**Exercise requirements:**
Transcribe the whole listing below without changing a word, but leave out every image.

**Source data:**
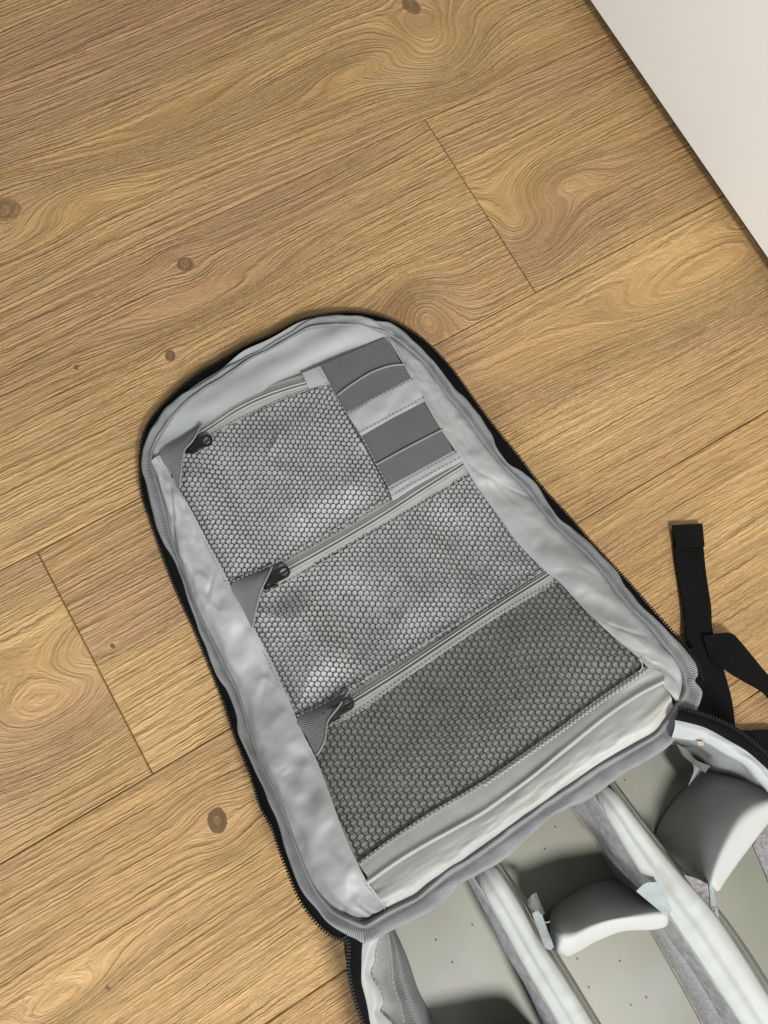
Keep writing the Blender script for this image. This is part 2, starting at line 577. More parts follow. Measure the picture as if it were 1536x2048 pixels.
for r in range(-6, 5):
    y0 = (r - 1) * W
    if r in ROWS:
        segs = ROWS[r]
        for (a, b_, seed, tone, ft) in segs:
            cx, cy = (a + b_) / 2, y0 + W / 2
            plank(a, b_, y0, y0 + W, wood('oak_plank', cx, cy, seed, ft, tone))
        lo, hi = segs[0][0], segs[-1][1]
    else:
        lo = hi = -0.4 + 0.37 * (r % 3)
    gm = {}
    for side in (0, 1):
        e = lo if side == 0 else hi
        for q in range(1 if r in ROWS else 2):
            a, b_ = (e - 1.285, e) if side == 0 else (e, e + 1.285)
            plank(a, b_, y0, y0 + W, wood('oak_plank', (a + b_) / 2, y0 + W / 2, 40 + k * 3.7, [], 0.0))
            k += 1
            e = a if side == 0 else b_

# ------------------------------------------------------------------ white cabinet at the edge of the floor
ZB = 0.015
e0 = at(1181, 0, ZB); e1 = at(1536, 521, ZB)
cxw = (e0[0] + e1[0]) / 2
cab = empty('cabinet', (cxw + 0.3, -0.1, 0))
cab['label'] = 'plain white cabinet front standing on the wooden floor, above a dark toe gap'
cab['category'] = 'cabinet'


def rbox(name, lo, hi, mat, parent, bev=0.0012):
    bm = bmesh.new()
    bmesh.ops.create_cube(bm, size=1.0)
    for v in bm.verts:
        for i in range(3):
            v.co[i] = lo[i] + (v.co[i] + 0.5) * (hi[i] - lo[i]) - parent.location[i]
    if bev:
        bmesh.ops.bevel(bm, geom=bm.edges[:], offset=bev, segments=2, affect='EDGES', profile=0.5)
    me = bpy.data.meshes.new(name)
    bm.to_mesh(me); bm.free()
    return link(name, me, mat, parent, None, True, 35)


rbox('door_panel', (cxw, -1.3, ZB), (cxw + 0.019, 1.2, 0.75), MT['white'], cab)
rbox('carcass', (cxw + 0.0215, -1.297, ZB + 0.018), (cxw + 0.58, 1.197, 0.747), MT['white'], cab)
rbox('toe_board', (cxw + 0.012, -1.29, 0.0005), (cxw + 0.03, 1.19, ZB - 0.0005), MT['dark'], cab)  # near-black colour paints the shade in the gap under the door

# ------------------------------------------------------------------ the backpack
bag = empty('backpack', (0, 0, 0))
bag['label'] = 'open black backpack lying on the floor with its grey lined lid folded back'
bag['category'] = 'backpack'

TE = [(695, 1882), (672, 1876), (637, 1848), (602, 1802), (578, 1747), (559, 1698), (543, 1650), (523, 1616), (500, 1544),
      (485, 1508), (466, 1459), (450, 1408), (430, 1358), (391, 1264), (352, 1178), (324, 1105), (301, 1038), (285, 985), (280, 925), (286, 874),
      (306, 833), (351, 785), (397, 748), (442, 721), (497, 689), (552, 666), (597, 642), (652, 629), (698, 625),
      (745, 630), (789, 645), (834, 671), (871, 703), (912, 750), (957, 813), (996, 864), (1035, 911), (1082, 973),
      (1137, 1033), (1184, 1087), (1250, 1158), (1309, 1225), (1375, 1299), (1399, 1340), (1407, 1375)]
BO = [(727, 1880), (684, 1864), (648, 1837), (629, 1813), (602, 1774), (578, 1720), (559, 1661), (539, 1606), (516, 1556),
      (500, 1520), (478, 1470), (474, 1432), (457, 1383), (433, 1341), (416, 1302), (400, 1264), (374, 1192), (360, 1151),
      (347, 1120), (328, 1083), (310, 1038), (299, 992), (288, 946), (285, 915), (294, 873), (315, 840), (360, 795), (410, 764),
      (451, 737), (515, 705), (570, 673), (625, 641), (670, 631), (716, 631), (752, 643), (780, 650), (807, 668),
      (839, 694), (879, 737), (918, 787), (957, 834), (985, 872), (994, 897), (1016, 930), (1059, 959), (1088, 995),
      (1113, 1034), (1145, 1057), (1172, 1084), (1199, 1112), (1231, 1143), (1254, 1178), (1289, 1221), (1330, 1260),
      (1363, 1289), (1386, 1322), (1394, 1348), (1386, 1362), (1402, 1385), (1396, 1416), (1377, 1449), (1350, 1477), (1311, 1503),
      (1248, 1542), (1170, 1596), (1092, 1643), (1047, 1680), (988, 1723), (930, 1762), (875, 1802), (812, 1841), (758, 1870)]
BI = [(730, 1841), (687, 1829), (656, 1809), (625, 1762), (598, 1700), (574, 1637), (551, 1579), (525, 1529), (508, 1478),
      (494, 1435), (475, 1373), (449, 1321), (426, 1276), (400, 1227), (374, 1155), (351, 1097), (337, 1038), (324, 987),
      (311, 946), (305, 915), (310, 892), (328, 862), (365, 819), (406, 782), (461, 750), (497, 720), (552, 696), (606, 664),
      (652, 655), (716, 652), (752, 664), (778, 674), (800, 688), (836, 716), (863, 748), (902, 803), (942, 854),
      (977, 901), (1020, 952), (1059, 991), (1094, 1038), (1129, 1073), (1176, 1116), (1215, 1163), (1254, 1213),
      (1281, 1241), (1320, 1284), (1346, 1315), (1360, 1342), (1366, 1378), (1352, 1403), (1330, 1438), (1309, 1460), (1268, 1483),
      (1209, 1518), (1170, 1542), (1092, 1600), (1047, 1630), (969, 1684), (922, 1720), (852, 1762), (828, 1786), (773, 1813)]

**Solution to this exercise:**
Keep writing the Blender script for this image. This is part 2, starting at line 577. More parts follow. Measure the picture as if it were 1536x2048 pixels.
for r in range(-6, 5):
    y0 = (r - 1) * W
    if r in ROWS:
        segs = ROWS[r]
        for (a, b_, seed, tone, ft) in segs:
            cx, cy = (a + b_) / 2, y0 + W / 2
            plank(a, b_, y0, y0 + W, wood('oak_plank', cx, cy, seed, ft, tone))
        lo, hi = segs[0][0], segs[-1][1]
    else:
        lo = hi = -0.4 + 0.37 * (r % 3)
    gm = {}
    for side in (0, 1):
        e = lo if side == 0 else hi
        for q in range(1 if r in ROWS else 2):
            a, b_ = (e - 1.285, e) if side == 0 else (e, e + 1.285)
            plank(a, b_, y0, y0 + W, wood('oak_plank', (a + b_) / 2, y0 + W / 2, 40 + k * 3.7, [], 0.0))
            k += 1
            e = a if side == 0 else b_

# ------------------------------------------------------------------ white cabinet at the edge of the floor
ZB = 0.015
e0 = at(1181, 0, ZB); e1 = at(1536, 521, ZB)
cxw = (e0[0] + e1[0]) / 2
cab = empty('cabinet', (cxw + 0.3, -0.1, 0))
cab['label'] = 'plain white cabinet front standing on the wooden floor, above a dark toe gap'
cab['category'] = 'cabinet'


def rbox(name, lo, hi, mat, parent, bev=0.0012):
    bm = bmesh.new()
    bmesh.ops.create_cube(bm, size=1.0)
    for v in bm.verts:
        for i in range(3):
            v.co[i] = lo[i] + (v.co[i] + 0.5) * (hi[i] - lo[i]) - parent.location[i]
    if bev:
        bmesh.ops.bevel(bm, geom=bm.edges[:], offset=bev, segments=2, affect='EDGES', profile=0.5)
    me = bpy.data.meshes.new(name)
    bm.to_mesh(me); bm.free()
    return link(name, me, mat, parent, None, True, 35)


rbox('door_panel', (cxw, -1.3, ZB), (cxw + 0.019, 1.2, 0.75), MT['white'], cab)
rbox('carcass', (cxw + 0.0215, -1.297, ZB + 0.018), (cxw + 0.58, 1.197, 0.747), MT['white'], cab)
rbox('toe_board', (cxw + 0.012, -1.29, 0.0005), (cxw + 0.03, 1.19, ZB - 0.0005), MT['dark'], cab)  # near-black colour paints the shade in the gap under the door

# ------------------------------------------------------------------ the backpack
bag = empty('backpack', (0, 0, 0))
bag['label'] = 'open black backpack lying on the floor with its grey lined lid folded back'
bag['category'] = 'backpack'

TE = [(695, 1882), (672, 1876), (637, 1848), (602, 1802), (578, 1747), (559, 1698), (543, 1650), (523, 1616), (500, 1544),
      (485, 1508), (466, 1459), (450, 1408), (430, 1358), (391, 1264), (352, 1178), (324, 1105), (301, 1038), (285, 985), (280, 925), (286, 874),
      (306, 833), (351, 785), (397, 748), (442, 721), (497, 689), (552, 666), (597, 642), (652, 629), (698, 625),
      (745, 630), (789, 645), (834, 671), (871, 703), (912, 750), (957, 813), (996, 864), (1035, 911), (1082, 973),
      (1137, 1033), (1184, 1087), (1250, 1158), (1309, 1225), (1375, 1299), (1399, 1340), (1407, 1375)]
BO = [(727, 1880), (684, 1864), (648, 1837), (629, 1813), (602, 1774), (578, 1720), (559, 1661), (539, 1606), (516, 1556),
      (500, 1520), (478, 1470), (474, 1432), (457, 1383), (433, 1341), (416, 1302), (400, 1264), (374, 1192), (360, 1151),
      (347, 1120), (328, 1083), (310, 1038), (299, 992), (288, 946), (285, 915), (294, 873), (315, 840), (360, 795), (410, 764),
      (451, 737), (515, 705), (570, 673), (625, 641), (670, 631), (716, 631), (752, 643), (780, 650), (807, 668),
      (839, 694), (879, 737), (918, 787), (957, 834), (985, 872), (994, 897), (1016, 930), (1059, 959), (1088, 995),
      (1113, 1034), (1145, 1057), (1172, 1084), (1199, 1112), (1231, 1143), (1254, 1178), (1289, 1221), (1330, 1260),
      (1363, 1289), (1386, 1322), (1394, 1348), (1386, 1362), (1402, 1385), (1396, 1416), (1377, 1449), (1350, 1477), (1311, 1503),
      (1248, 1542), (1170, 1596), (1092, 1643), (1047, 1680), (988, 1723), (930, 1762), (875, 1802), (812, 1841), (758, 1870)]
BI = [(730, 1841), (687, 1829), (656, 1809), (625, 1762), (598, 1700), (574, 1637), (551, 1579), (525, 1529), (508, 1478),
      (494, 1435), (475, 1373), (449, 1321), (426, 1276), (400, 1227), (374, 1155), (351, 1097), (337, 1038), (324, 987),
      (311, 946), (305, 915), (310, 892), (328, 862), (365, 819), (406, 782), (461, 750), (497, 720), (552, 696), (606, 664),
      (652, 655), (716, 652), (752, 664), (778, 674), (800, 688), (836, 716), (863, 748), (902, 803), (942, 854),
      (977, 901), (1020, 952), (1059, 991), (1094, 1038), (1129, 1073), (1176, 1116), (1215, 1163), (1254, 1213),
      (1281, 1241), (1320, 1284), (1346, 1315), (1360, 1342), (1366, 1378), (1352, 1403), (1330, 1438), (1309, 1460), (1268, 1483),
      (1209, 1518), (1170, 1542), (1092, 1600), (1047, 1630), (969, 1684), (922, 1720), (852, 1762), (828, 1786), (773, 1813)]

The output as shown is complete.